Fiel exponente de su época y su geografía, Dickens evidencia el afán de la religión protestante hacia la practicidad y la desmitificación de la vida moderna, pragmática y tecnológica. Instalado en la Inglaterra industrial y racionalista de fines del siglo XIX, Dickens es un ejemplo del realismo a la inglesa: su obra trata de reflejar los acontecimientos que preocupan a la primera sociedad mayoritariamente urbana del mundo. Por eso se solaza en el sufrimiento de la clase proletaria, son años de un capitalismo a ultranza, saturada de hollín, madres solteras, niños huérfanos y bastardos. La narrativa de Charles Dickens no está exenta de cierta carga de piedad y esperanza, contradicente del naturalismo-realismo literarios, pero acaso tenga que ver más con su propia experiencia de vida y con el moralismo imperante en la Inglaterra victoriana.

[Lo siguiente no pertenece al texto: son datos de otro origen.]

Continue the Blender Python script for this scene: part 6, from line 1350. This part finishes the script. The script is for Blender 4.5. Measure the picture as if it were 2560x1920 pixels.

Los ejemplos de la atenuación o anulación del matiz religioso en el género se suceden, uno tras otro, pasando por El casacanueces de Hoffman y El Grinch.
La tendencia es heredada por el cine: El expreso polar o los patéticos y/o desafiantes cromos insertados en Gremlins y en el colegio Hogwars de Harry Potter.
Volviendo a las cartas de Tolkien, las últimas las firma el elfo Ilbereth, al que Papá Noel nombra su secretario personal. Suponen la despedida de un mundo pleno de aventuras que sería imposible y sacrílego hacerle pasar a Cristo, con gnomos, hombres y niños de nieve, elfos rojos y verdes, intrigas y duendes malignos. Sólo faltaría, como epílogo o tarjeta postal, un hobbit gordo y rubicundo, como lechón recién horneado, tartamudeando: “Eso es to, eso es to, eso es todo, amigos”.